## SET EXERCISE:
Look through the listing and locate every line containing the word "Python"; copy those lines.

[EXERCISE INPUT start]

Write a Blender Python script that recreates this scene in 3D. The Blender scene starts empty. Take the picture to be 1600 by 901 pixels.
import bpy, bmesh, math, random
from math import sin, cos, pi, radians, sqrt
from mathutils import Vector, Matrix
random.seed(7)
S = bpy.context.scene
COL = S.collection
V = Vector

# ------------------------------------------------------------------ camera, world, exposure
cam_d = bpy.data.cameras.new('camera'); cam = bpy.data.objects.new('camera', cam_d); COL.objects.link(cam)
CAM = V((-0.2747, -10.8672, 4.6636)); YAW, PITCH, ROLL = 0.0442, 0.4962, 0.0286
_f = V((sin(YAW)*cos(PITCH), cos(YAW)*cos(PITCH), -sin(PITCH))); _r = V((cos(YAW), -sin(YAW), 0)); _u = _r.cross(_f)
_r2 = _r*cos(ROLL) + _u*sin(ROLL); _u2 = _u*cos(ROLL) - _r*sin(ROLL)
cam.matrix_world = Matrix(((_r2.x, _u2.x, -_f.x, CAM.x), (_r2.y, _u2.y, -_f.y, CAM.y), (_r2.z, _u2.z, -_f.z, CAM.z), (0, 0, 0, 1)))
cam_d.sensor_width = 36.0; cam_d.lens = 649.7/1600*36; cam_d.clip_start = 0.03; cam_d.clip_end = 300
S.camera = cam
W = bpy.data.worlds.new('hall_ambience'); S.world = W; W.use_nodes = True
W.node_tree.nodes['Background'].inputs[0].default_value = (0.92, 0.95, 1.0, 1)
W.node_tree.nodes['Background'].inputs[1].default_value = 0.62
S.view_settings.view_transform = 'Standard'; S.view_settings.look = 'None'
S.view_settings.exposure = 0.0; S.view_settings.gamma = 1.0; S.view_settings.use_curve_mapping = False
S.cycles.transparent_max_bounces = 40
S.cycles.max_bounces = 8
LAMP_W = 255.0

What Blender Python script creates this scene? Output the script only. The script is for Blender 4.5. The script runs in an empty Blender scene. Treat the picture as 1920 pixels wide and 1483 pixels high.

[EXERCISE INPUT end]

## SOLUTION FOR THIS TASK:
Write a Blender Python script that recreates this scene in 3D. The Blender scene starts empty. Take the picture to be 1600 by 901 pixels.
What Blender Python script creates this scene? Output the script only. The script is for Blender 4.5. The script runs in an empty Blender scene. Treat the picture as 1920 pixels wide and 1483 pixels high.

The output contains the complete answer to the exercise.